[DWJ] author flirting

deborah.dwj at suberic.net deborah.dwj at suberic.net
Wed Jan 28 18:23:57 EST 2009


On Wed, 28 Jan 2009, Minnow wrote:
> Charlie wrote:
>
>> Can I make a plea for a cordon sanitaire? I don't think this list can really
>> be the place it's intended to be - a forum to discuss all things DWJ in a
>> relaxed and unintimidating atmosphere - if we feel that anything we say may
>> be conveyed to DWJ for comment.

> Since it would be pretty one-sided to talk about what is said here if she
> hasn't read it, and essentially dull for both of us, it's not what I would
> call something to be considered as a very serious risk.  In case anyone is
> feeling as if their shoulder were being breathed over, though, I can tell
> you what I *do* do: in general, only do one of two things:

Actually, I think -- enough people having expressed extreme
discomfort to me in private email -- that I'm going to come down
as list mod on this one and beg please, NO.  Minnow (and everyone
else here who knows DWJ, so Farah and Charlie et al), you are of
course quite welcome to say anything to DWJ you so please on your
own time.  Nobody who posts here is under the impression that
we're writing state secrets, and for all we know DWJ is a lurker
on this list or reads the archives.  But if you talk to her about
something that went on here, please DO NOT bring it back here.
Keep it private betwen you.

This isn't a forum for conveying private information between a
fan community and DWJ.  Anyone who wants to talk to her can
contact her via a publisher or, if you feel comfortable, contact
Minnow to see if she's interested in being a go-between. That's
between Minnow and the people who want that level of contact.
This is a list for talking *about* DWJ and her works, not *to*
her. We talk about what we like about DWJ and their work, and
sometimes what we dislike about it, and the only way we can feel
free to have that forum is if it's not a constantly coming back
to us that "DWJ responded in the following way to that
statement".

As somebody for whom it is on record that DWJ made fun of what
I've had to say about her work, I can testify that is really
hurtful, even when it's meant humorously. She's clearly someone
whose work I respect enormously, so to have even potentially
affectionate mockery delivered not to my face does not feel good.
Rather than argue here whether or not she feels affection towards
us and humor about the state of the list, I would rather just not
have that communication channel open at all.
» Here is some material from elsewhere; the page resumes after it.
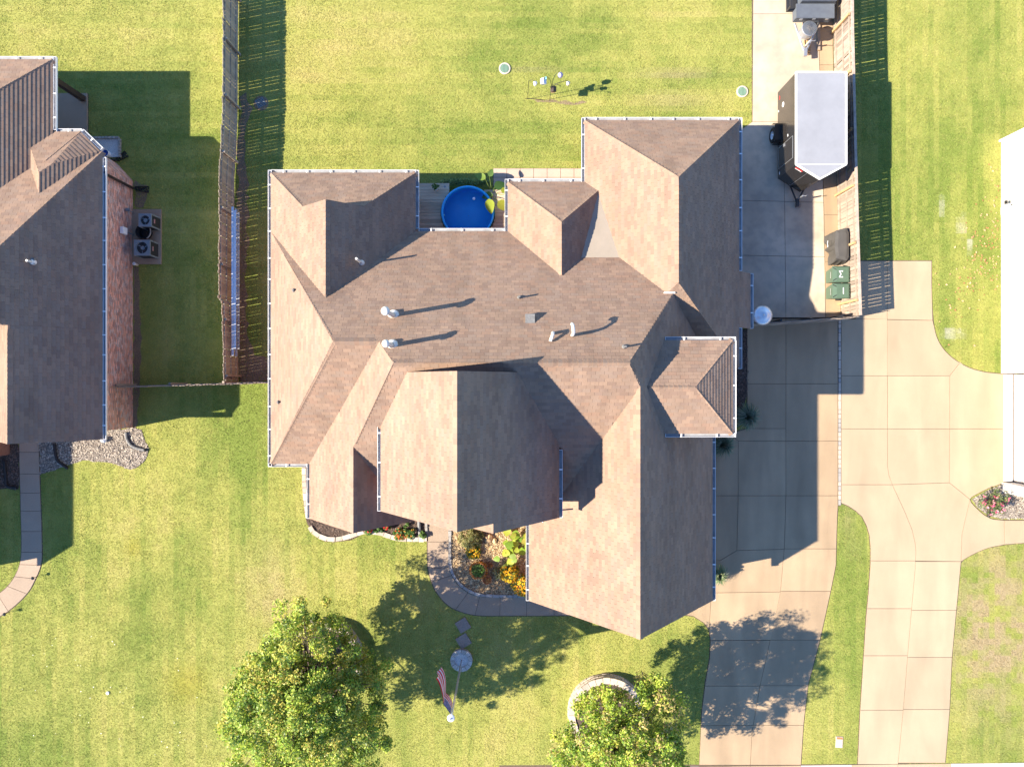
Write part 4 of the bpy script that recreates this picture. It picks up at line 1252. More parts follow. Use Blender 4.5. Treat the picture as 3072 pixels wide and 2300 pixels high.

Too often on this list somebody's statements about a particular
book have been brushed  off with insider knowledge at about what
DWJ actually intended. I am sure it is well meant -- many people
in the group probably appreciate the extra knowledge -- but it
has negative side effects as well. It shuts down communication,
it makes people feel sidelined, and it prevents people from
developing and discussing their own ideas.

Sadly, the Q&A forum on Meredith and Helen's site got shut down
years ago, but I'm sure if somebody is interested in doing the
work of being a go-between between DWJ and people who have
questions for her, space could be found for that somewhere
online. Maybe on their site, or maybe on mine, or maybe somewhere
else altogether. Let's keep this list for us.